| Data excerpt |
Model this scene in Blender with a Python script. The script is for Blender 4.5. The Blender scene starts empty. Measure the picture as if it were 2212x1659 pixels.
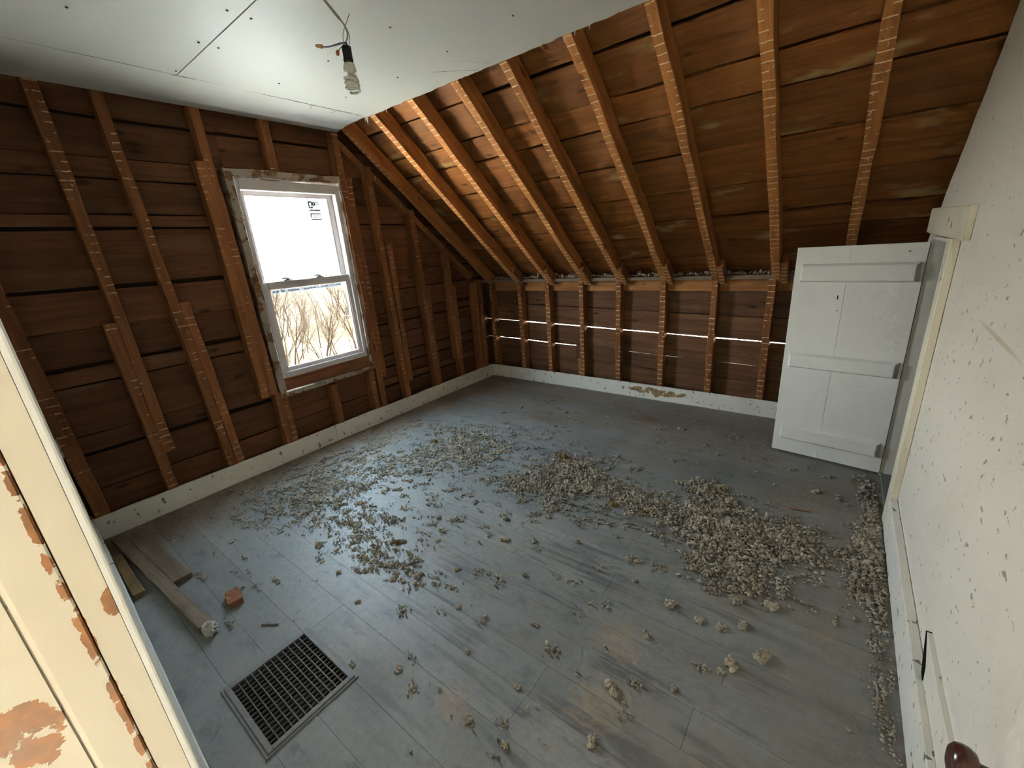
import bpy, bmesh, math, random
import numpy as np
from mathutils import Vector, Matrix, noise as mnoise

random.seed(7)
rng = np.random.default_rng(7)
scene = bpy.context.scene
C = scene.collection

# ------------------------------------------------------------------ camera
CAM = Vector((3.3313, -3.8253, 1.5))
YAW, PITCH, ROLL = math.radians(38.54), math.radians(-17.91), math.radians(-4.277)
fw = Vector((-math.sin(YAW) * math.cos(PITCH), math.cos(YAW) * math.cos(PITCH), math.sin(PITCH)))
rt = Vector((math.cos(YAW), math.sin(YAW), 0))
up = rt.cross(fw)
r2 = math.cos(ROLL) * rt + math.sin(ROLL) * up
u2 = -math.sin(ROLL) * rt + math.cos(ROLL) * up
cam_data = bpy.data.cameras.new('camera')
cam = bpy.data.objects.new('camera', cam_data)
C.objects.link(cam)
cam.matrix_world = Matrix(((r2.x, u2.x, -fw.x, CAM.x), (r2.y, u2.y, -fw.y, CAM.y), (r2.z, u2.z, -fw.z, CAM.z), (0, 0, 0, 1)))
cam_data.sensor_fit = 'HORIZONTAL'
cam_data.sensor_width = 36
cam_data.lens = 906.17 / 2212 * 36
cam_data.clip_start = 0.01
cam_data.clip_end = 500
scene.camera = cam

# ------------------------------------------------------------------ world, sun, large lights, exposure
SKY = 16.0
world = bpy.data.worlds.new('sky')
scene.world = world
world.use_nodes = True
wb = world.node_tree.nodes['Background']
wb.inputs['Strength'].default_value = SKY
_n = world.node_tree.nodes
_tc = _n.new('ShaderNodeTexCoord'); _sp = _n.new('ShaderNodeSeparateXYZ'); _rp = _n.new('ShaderNodeValToRGB')
world.node_tree.links.new(_tc.outputs['Generated'], _sp.inputs[0])
world.node_tree.links.new(_sp.outputs[2], _rp.inputs[0])
_rp.color_ramp.elements[0].position = 0.0
_rp.color_ramp.elements[0].color = (1.25, 1.22, 1.15, 1)      # hazy horizon
_rp.color_ramp.elements[1].position = 0.55
_rp.color_ramp.elements[1].color = (0.62, 0.82, 1.0, 1)       # blue higher up
world.node_tree.links.new(_rp.outputs[0], wb.inputs['Color'])

sun_data = bpy.data.lights.new('sun', 'SUN')
sun_data.energy = 330.0
sun_data.color = (1.0, 0.92, 0.78)
sun_data.angle = 0.01
sun = bpy.data.objects.new('sun', sun_data)
C.objects.link(sun)
sun.rotation_euler = Vector((-0.35, -0.62, -1.0)).to_track_quat('-Z', 'Y').to_euler()

def area(name, loc, direction, sx, sy, power, color, portal=False):
    d = bpy.data.lights.new(name, 'AREA')
    d.shape = 'RECTANGLE'
    d.size, d.size_y = sx, sy
    d.energy = power
    d.color = color
    if portal:
        d.cycles.is_portal = True
    o = bpy.data.objects.new(name, d)
    C.objects.link(o)
    o.location = loc
    o.rotation_euler = Vector(direction).to_track_quat('-Z', 'Y').to_euler()
    return o
area('window_portal', (-0.16, -2.07, 1.36), (1, 0, 0), 0.66, 1.30, 1, (1, 1, 1), portal=True)
area('hall_daylight', (3.05, -5.55, 1.7), (0.02, 1, 0.0), 0.9, 1.3, 0.85, (1.0, 0.96, 0.90))

scene.view_settings.view_transform = 'Standard'
scene.view_settings.look = 'None'
scene.view_settings.gamma = 1.0
scene.view_settings.use_curve_mapping = False
scene.view_settings.exposure = 1.0
scene.cycles.max_bounces = 5
scene.cycles.diffuse_bounces = 4
scene.cycles.glossy_bounces = 3
scene.cycles.use_adaptive_sampling = True
scene.cycles.adaptive_threshold = 0.085
scene.cycles.adaptive_min_samples = 20
scene.cycles.transparent_max_bounces = 12
scene.cycles.use_denoising = True
scene.cycles.sample_clamp_indirect = 12

# ------------------------------------------------------------------ node helpers
class NT:
    def __init__(self, name):
        self.m = bpy.data.materials.new(name)
        self.m.use_nodes = True
        self.t = self.m.node_tree
        self.t.nodes.clear()
        self.out = self.t.nodes.new('ShaderNodeOutputMaterial')
    def n(self, kind, **kw):
        nd = self.t.nodes.new(kind)
        for k, v in kw.items():
            setattr(nd, k, v)
        return nd
    def put(self, sock, v):
        if hasattr(v, 'is_linked'):
            self.t.links.new(v, sock)
        elif v is not None:
            if isinstance(v, (tuple, list)) and len(v) == 3 and sock.type == 'RGBA':
                v = (*v, 1)
            sock.default_value = v
    def math(self, op, a, b=None, c=None, clamp=False):
        nd = self.n('ShaderNodeMath', operation=op, use_clamp=clamp)
        for i, v in enumerate((a, b, c)):
            if v is not None:
                self.put(nd.inputs[i], v)
        return nd.outputs[0]
    def vmath(self, op, a, b=None):
        nd = self.n('ShaderNodeVectorMath', operation=op)
        self.put(nd.inputs[0], a)
        if b is not None:
            self.put(nd.inputs[1], b)
        return nd.outputs['Value'] if op in ('LENGTH', 'DISTANCE', 'DOT_PRODUCT') else nd.outputs[0]
    def mix(self, f, a, b, blend='MIX'):
        nd = self.n('ShaderNodeMix', data_type='RGBA', blend_type=blend)
        self.put(nd.inputs['Factor'], f)
        self.put(nd.inputs[6], a)
        self.put(nd.inputs[7], b)
        return nd.outputs[2]
    def noise(self, vec, scale=5, detail=3, rough=0.55, dist=0.0):
        nd = self.n('ShaderNodeTexNoise')
        self.put(nd.inputs['Vector'], vec)
        nd.inputs['Scale'].default_value = scale
        nd.inputs['Detail'].default_value = detail
        nd.inputs['Roughness'].default_value = rough
        nd.inputs['Distortion'].default_value = dist
        return nd.outputs[0]
    def vor(self, vec, scale=5, feature='F1'):
        nd = self.n('ShaderNodeTexVoronoi', feature=feature)
        self.put(nd.inputs['Vector'], vec)
        nd.inputs['Scale'].default_value = scale
        return nd.outputs[0]
    def ss(self, v, lo, hi):
        nd = self.n('ShaderNodeMapRange', interpolation_type='SMOOTHSTEP')
        self.put(nd.inputs[0], v)
        nd.inputs[1].default_value, nd.inputs[2].default_value = lo, hi
        return nd.outputs[0]
    def scale(self, vec, s):
        return self.vmath('MULTIPLY', vec, s)
    def pos(self):
        return self.n('ShaderNodeNewGeometry').outputs['Position']
    def obj(self):
        """object coordinates shifted by a per-object random offset"""
        tc = self.n('ShaderNodeTexCoord').outputs['Object']
        rnd = self.n('ShaderNodeObjectInfo').outputs['Random']
        cv = self.n('ShaderNodeCombineXYZ')
        self.put(cv.inputs[0], self.math('MULTIPLY', rnd, 37.0))
        self.put(cv.inputs[1], self.math('MULTIPLY', rnd, 91.0))
        return self.vmath('ADD', tc, cv.outputs[0]), rnd, tc
    def ellipse(self, pos, c, r, soft=0.5):
        d = self.vmath('LENGTH', self.vmath('DIVIDE', self.vmath('SUBTRACT', pos, c), r))
        nd = self.n('ShaderNodeMapRange', interpolation_type='SMOOTHSTEP')
        self.put(nd.inputs[0], d)
        nd.inputs[1].default_value, nd.inputs[2].default_value = 1.0 + soft, 1.0 - soft
        return nd.outputs[0]
    def bsdf(self, color, rough=0.7, spec=0.3, bump=None, bs=0.3, bd=0.002, **kw):
        b = self.n('ShaderNodeBsdfPrincipled')
        self.put(b.inputs['Base Color'], color)
        self.put(b.inputs['Roughness'], rough)
        self.put(b.inputs['Specular IOR Level'], spec)
        for k, v in kw.items():
            self.put(b.inputs[k], v)
        if bump is not None:
            bn = self.n('ShaderNodeBump')
            bn.inputs['Strength'].default_value = bs
            bn.inputs['Distance'].default_value = bd
            self.put(bn.inputs['Height'], bump)
            self.t.links.new(bn.outputs[0], b.inputs['Normal'])
        self.t.links.new(b.outputs[0], self.out.inputs[0])
        return self.m

def wood(name, dark, light, stripes=0.0, pale=(0.55, 0.44, 0.24), pale_amt=0.0, sat_var=0.35, stripe_col=(0.80, 0.62, 0.36)):
    t = NT(name)
    v, rnd, raw = t.obj()
    g1 = t.noise(t.scale(v, (1.3, 22, 22)), 1.0, 4, 0.6, 0.6)
    g2 = t.noise(t.scale(v, (5, 90, 90)), 1.0, 2, 0.5)
    g3 = t.noise(t.scale(v, (2.2, 5, 5)), 1.0, 3, 0.6)
    f = t.math('ADD', t.math('MULTIPLY', g1, 0.7), t.math('MULTIPLY', g2, 0.3))
    col = t.mix(t.ss(f, 0.25, 0.75), dark, light)
    if pale_amt:
        col = t.mix(t.math('MULTIPLY', t.ss(g3, 0.58, 0.72), pale_amt), col, pale)
    # stains and knots
    col = t.mix(t.math('MULTIPLY', t.ss(g3, 0.46, 0.28), 0.45), col, tuple(c * 0.35 for c in dark))
    kn = t.vor(t.scale(v, (2.6, 7, 7)), 1.0)
    col = t.mix(t.math('MULTIPLY', t.ss(kn, 0.13, 0.06), 0.7), col, tuple(c * 0.3 for c in dark))
    val = t.math('ADD', t.math('MULTIPLY', rnd, sat_var * 2), 1 - sat_var)
    col = t.mix(1.0, col, t.n_rgb(val), 'MULTIPLY')
    rough = 0.75
    if stripes:
        sx = t.n('ShaderNodeSeparateXYZ'); t.put(sx.inputs[0], raw)
        wob = t.noise(t.scale(v, (9, 25, 25)), 1.0, 2)
        x = t.math('ADD', sx.outputs[0], t.math('MULTIPLY', wob, 0.014))
        fr = t.math('FRACT', t.math('MULTIPLY', x, 1 / 0.0455))
        dist = t.math('ABSOLUTE', t.math('SUBTRACT', fr, 0.5))
        line = t.ss(dist, 0.085, 0.045)
        ex = t.ss(t.noise(t.scale(v, (5.5, 11, 11)), 1.0, 3, 0.65), 0.60 - 0.2 * stripes, 0.66 - 0.2 * stripes)
        nz = t.n('ShaderNodeSeparateXYZ'); t.put(nz.inputs[0], t.n('ShaderNodeTexCoord').outputs['Normal'])
        face = t.ss(nz.outputs[2], 0.6, 0.9)
        blot = t.ss(t.noise(t.scale(v, (16, 40, 40)), 1.0, 2), 0.66, 0.70)
        mk = t.math('MULTIPLY', t.math('MULTIPLY', t.math('MAXIMUM', line, t.math('MULTIPLY', blot, 0.6)), ex), face)
        col = t.mix(t.math('MULTIPLY', mk, 0.85), col, stripe_col)
        nails = t.ss(t.vor(t.scale(v, (22, 34, 34)), 1.0), 0.12, 0.07)
        col = t.mix(t.math('MULTIPLY', t.math('MULTIPLY', nails, face), 0.7), col, (0.03, 0.015, 0.008))
        return t.bsdf(col, rough, 0.25, t.math('ADD', f, t.math('MULTIPLY', mk, 0.8)), 0.5, 0.004)
    return t.bsdf(col, rough, 0.25, f, 0.5, 0.003)
def _nrgb(self, v):
    c = self.n('ShaderNodeCombineColor')
    for i in range(3):
        self.put(c.inputs[i], v)
    return c.outputs[0]
NT.n_rgb = _nrgb

STREAK = ((3.695, -1.866, 1.177), (0, -0.999, -0.045), (0, -0.045, 0.999), 0.50)
def paint(name, col, chip=(0.30, 0.17, 0.07), chip_lo=0.70, chip_scale=7, dirt=0.25, dirt_col=(0.25, 0.2, 0.13),
          specks=0.0, speck_col=(0.05, 0.045, 0.04), speck_stretch=(14, 14, 9), rough=0.55, spec=0.35, extra=None, detail=4, streak=False):
    t = NT(name)
    p = t.pos()
    n1 = t.noise(p, 3.0, 4, 0.6)
    c = t.mix(t.math('MULTIPLY', t.ss(n1, 0.5, 0.8), dirt), col, dirt_col)
    ch = t.noise(t.scale(p, (1, 1, 1.0)), chip_scale, detail, 0.62, 0.4)
    m = t.ss(ch, chip_lo, chip_lo + 0.012)
    if extra:
        for (ec, er, lo, hi, sc) in extra:
            e = t.ellipse(p, ec, er, 0.45)
            nn = t.noise(p, sc, 5, 0.6, 0.5)
            mm = t.ss(t.math('ADD', nn, t.math('MULTIPLY', e, hi)), lo, lo + 0.02)
            m = t.math('MAXIMUM', m, t.math('MULTIPLY', mm, t.ss(e, 0.02, 0.1)))
    chipc = t.mix(t.ss(t.noise(p, 30, 3), 0.35, 0.65), chip, tuple(k * 0.55 for k in chip))
    c = t.mix(m, c, chipc)
    if specks:
        sp = t.noise(t.scale(p, speck_stretch), 1.0, 3, 0.6)
        den = t.noise(p, 1.6, 2)
        sm = t.ss(t.math('ADD', sp, t.math('MULTIPLY', den, 0.12)), 0.80 - specks, 0.815 - specks)
        c = t.mix(t.math('MULTIPLY', sm, 0.8), c, speck_col)
    if streak:      # tan rub mark slanting across the plaster
        rel = t.vmath('SUBTRACT', p, STREAK[0])
        al = t.math('DIVIDE', t.math('SUBTRACT', t.vmath('DOT_PRODUCT', rel, STREAK[1]), STREAK[3] / 2), STREAK[3] * .55)
        ac = t.math('DIVIDE', t.vmath('DOT_PRODUCT', rel, STREAK[2]), 0.010)
        d2 = t.math('ADD', t.math('MULTIPLY', al, al), t.math('MULTIPLY', ac, ac))
        c = t.mix(t.math('MULTIPLY', t.ss(t.math('ADD', d2, t.math('MULTIPLY', n1, 0.6)), 1.3, 0.4), 0.6), c, (0.55, 0.43, 0.25))
    h = t.math('SUBTRACT', t.math('MULTIPLY', n1, 0.4), m)
    return t.bsdf(c, rough, spec, h, 0.35, 0.002)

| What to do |
Give again, exactly, the lines from the start of the data through the one holding "C = scene.collection"; omit the pictures.

| Answer below |
Model this scene in Blender with a Python script. The script is for Blender 4.5. The Blender scene starts empty. Measure the picture as if it were 2212x1659 pixels.
import bpy, bmesh, math, random
import numpy as np
from mathutils import Vector, Matrix, noise as mnoise

random.seed(7)
rng = np.random.default_rng(7)
scene = bpy.context.scene
C = scene.collection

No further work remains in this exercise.